La réunion de tous ces faits donnait lieu à des présomptions d'une nature grave; mais il n'y eut plus le moindre doute, quand on apprit que la femme Daigremont avait à sa disposition une grande quantité d'arsénic, et qu'elle avait même engagé son mari à en faire l'emplète pour détruire les rats qui, disait-elle, infestaient la maison: or, il demeura constant, par suite de la déclaration de la domestique, qu'il n'y avait point de rats chez eux. On découvrit qu'elle avait cherché à se procurer d'autres poisons; son beau-frère avait refusé constamment d'aller demander l'autorisation d'en acheter, et lors de l'arrestation de l'accusée, on saisit un permis qu'elle avait arraché au maire de sa commune, au nom de son mari.
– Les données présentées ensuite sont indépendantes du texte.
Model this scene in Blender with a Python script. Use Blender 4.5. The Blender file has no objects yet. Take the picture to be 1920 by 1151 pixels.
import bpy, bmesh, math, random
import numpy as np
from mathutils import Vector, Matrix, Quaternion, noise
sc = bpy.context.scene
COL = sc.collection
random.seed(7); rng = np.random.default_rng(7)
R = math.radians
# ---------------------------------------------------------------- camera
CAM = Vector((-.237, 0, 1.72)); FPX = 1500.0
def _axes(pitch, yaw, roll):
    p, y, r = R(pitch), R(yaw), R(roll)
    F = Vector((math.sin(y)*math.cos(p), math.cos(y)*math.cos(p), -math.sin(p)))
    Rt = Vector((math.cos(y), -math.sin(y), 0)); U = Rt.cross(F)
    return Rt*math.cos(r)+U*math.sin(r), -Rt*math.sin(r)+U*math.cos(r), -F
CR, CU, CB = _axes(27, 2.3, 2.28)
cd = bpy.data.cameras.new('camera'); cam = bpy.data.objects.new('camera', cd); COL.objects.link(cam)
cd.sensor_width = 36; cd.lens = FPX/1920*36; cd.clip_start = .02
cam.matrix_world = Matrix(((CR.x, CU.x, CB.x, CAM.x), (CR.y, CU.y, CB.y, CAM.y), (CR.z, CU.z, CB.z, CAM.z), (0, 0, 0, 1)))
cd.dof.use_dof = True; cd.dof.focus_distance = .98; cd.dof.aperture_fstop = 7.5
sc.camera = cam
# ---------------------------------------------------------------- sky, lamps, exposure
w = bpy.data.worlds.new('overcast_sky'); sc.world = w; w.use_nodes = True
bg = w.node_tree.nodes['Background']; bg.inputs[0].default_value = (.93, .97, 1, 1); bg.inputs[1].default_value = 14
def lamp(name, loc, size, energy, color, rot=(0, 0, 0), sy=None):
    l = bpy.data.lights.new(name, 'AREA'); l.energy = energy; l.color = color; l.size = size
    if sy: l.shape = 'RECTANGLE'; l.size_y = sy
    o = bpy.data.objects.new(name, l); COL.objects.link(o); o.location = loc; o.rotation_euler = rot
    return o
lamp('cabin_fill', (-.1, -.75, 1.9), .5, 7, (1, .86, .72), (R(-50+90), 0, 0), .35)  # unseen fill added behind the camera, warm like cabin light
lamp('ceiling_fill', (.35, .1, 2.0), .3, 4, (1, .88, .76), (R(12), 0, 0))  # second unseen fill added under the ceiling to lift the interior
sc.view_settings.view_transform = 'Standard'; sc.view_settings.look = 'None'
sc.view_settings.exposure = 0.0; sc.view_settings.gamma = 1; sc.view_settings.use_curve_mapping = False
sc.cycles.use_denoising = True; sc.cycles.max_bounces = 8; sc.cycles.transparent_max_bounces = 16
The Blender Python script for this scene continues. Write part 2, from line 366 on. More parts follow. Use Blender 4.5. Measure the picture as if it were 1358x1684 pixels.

Louise Bruchet, arrêtée dix-neuf jours après son crime, perdit un peu de sa tranquillité. Néanmoins, pendant l'autopsie du cadavre de son mari, elle but un verre d'eau-de-vie, sur la même table, où étaient ces restes putréfiés. Les signes qu'elle faisait à sa domestique pendant l'interrogatoire, les prières instantes qu'elle lui avait adressées pour qu'elle gardât le plus profond silence, ses indiscrètes questions au gendarme qui l'escortait, tout décelait que cet être endurci dans le crime, était incapable de connaître le remords, et n'avait qu'une seule crainte, celle du châtiment. Enfin elle mit le comble à sa scélératesse, en accusant sa domestique d'avoir commis le crime, et d'avoir ensuite tenté de l'empoisonner elle-même.
La veuve Daigremont parut le 10 octobre 1828 devant la Cour d'assises de la Mayenne. Son maintien annonçait une froide impassibilité, qui ne se démentit pas un seul instant; elle répondit négativement sur tous les faits de l'accusation. Mais la manière embarrassée avec laquelle elle répondit à plusieurs questions, sa voix affaiblie, ses paroles inachevées, trahissaient son audacieuse effronterie. Voici quelques fragmens de cet interrogatoire.
D. Persistez-vous à dire que c'est votre domestique qui a empoisonné votre mari?
R. (A demi-voix.) Je n'en sais rien.
D. Vous disiez n'avoir pas d'argent; quel est donc celui qui a été trouvé dans un endroit secret de votre armoire?
R. Je ne suis pas cause si le juge de paix l'y a mis pour me perdre.
D. N'avez-vous pas donné un soufflet à votre mari qui s'approchait de vous?
R. Jamais à personne.
D. Pourquoi ne donniez-vous pas de soins à votre enfant?
R. Parce que je filais.
D. Dites-nous le motif qui vous porta, quinze jours après la mort de votre mari, à fouler et déchirer vos coiffes de noce?
R. Parce que je n'avais pas été heureuse.
D. Votre mari était donc méchant envers vous?
R. (Silence.)
D. Votre mari n'était-il pas aimé de tous ses voisins?
R. (Même silence.)
L'audition des témoins ne fit qu'apporter une nouvelle confirmation des faits et des propos déjà connus du lecteur. Le gendarme Quentin, appelé comme témoin, déclara avoir dit à l'accusée qui pleurait: Attendez; il faut des preuves pour vous condamner. A quoi la femme Daigremont répondit: Ah! s'il faut des preuves, qu'ils courent après. Elle avait demandé aussi plusieurs fois à ce même gendarme si on avait trouvé de l'arsénic dans l'estomac du cadavre, et sur l'affirmative, elle s'était écriée en pleurant: Ah! mon Dieu! il me feront donc mourir!
L'accusée entreprit de démentir plusieurs des déclarations des témoins; mais ceux-ci la confondirent et la réduisirent au silence. Toutefois, pendant toute la durée de ces pénibles débats, elle conserva le même calme et la même assurance.
Le talent du défenseur nommé d'office ne pouvait triompher de tant de circonstances graves qui établissaient la culpabilité de la femme Daigremont. La déclaration du jury, rendue à la majorité de sept contre cinq, fut confirmée à l'unanimité par la cour. L'accusée, en entendant prononcer l'arrêt de mort, ne perdit rien de son inconcevable tranquillité.